Feeling all the feels - Bridge to Terabithia (book review)

Oh, the feels.

Book club selected "banned books" this month, and I thought it would be a natural fit to pick a children's book, because so many of the books that are challenged every year are for kids/YA.  This is probably because people are worried about their fragile little minds being unable to handle basic life concepts. Like swearing.  Or people having same-sex parents.  Or death.  Or other reminders of reality.

Now some of this concern is justifiable.  Some concepts are confusing for children.  My 5-year-old niece, who has experienced death in the passing of her great-grandmother, is a prime example of this.  Her understanding of death as it stands right now is that she doesn't want people to die because then there will be skeletons.  She doesn't understand it in terms of the cessation of life or that she will miss the person if they are gone, she just REALLY dislikes the idea of there being any skeletons in her vicinity.  But when children have a misunderstanding like this, it is an opportunity to teach them at their level about the concept, rather than pretend the concept does not exist.

Really, it is this whole "at their level" thing that throws people off and is usually at the source of the debate on most challenged books.  It's the same with other topics like suicide, drug use, drinking, sex, etc.

And this leads me to the banned book which I read for this month, The Bridge to Terbithia.

The main reason that this work has been banned in the past is because it features death as a predominant part of the story.  Which in my own personal (professional librarian) opinion, is a dumbass reason to ban a book.  Apparently people have also taken exception to the book because the main character Jess uses the word "lord" outside of prayer, and that the book portrays secular humanism in a potentially positive light. 
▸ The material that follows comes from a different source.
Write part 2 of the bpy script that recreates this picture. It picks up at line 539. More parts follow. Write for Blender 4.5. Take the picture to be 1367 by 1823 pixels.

(Excuse me while I go clutch my pearls.)

Clearly, most of these objections to Bridge to Terabithia are products of the time from which it was written, in 1977.  More than forty years later our sensibilities have changed... or so we would like to think, but this book was among the most challenged in America between 1990-2000.  I couldn't find a stat on it since then, but I'm sure calls for censorship didn't stop just because they 90's did.

Now I've been referred to as a crazy-left-wing-hippie-plant-eater more than once in my life (actually), but I'm going to go ahead and say that these objections are pretty much ridiculous.  But really, most objections and challenges to books ARE ridiculous.  It always comes down to fear and misunderstanding of a different person or group (i.e.- foreign people, people of other religions, people with a different lifestyle, teenagers, etc.) 

Honestly I found Bridge to Terabithia to be pretty tame.  Yes there is a death (I'm not going to say who and ruin the book, although if you read the back cover it's pretty obvious), but I think there is more controversy to be had with the book's quiet subversiveness (a la Catcher in the Rye, only much less whiny).  Terabithia is really all about building the world you want to live in when you don't want to live in the world that authorities have built for you.  Which is also exactly what makes this a wonderful book.  If like me you somehow escaped your childhood without having read this one, I highly recommend it as a fast read with a real emotional punch.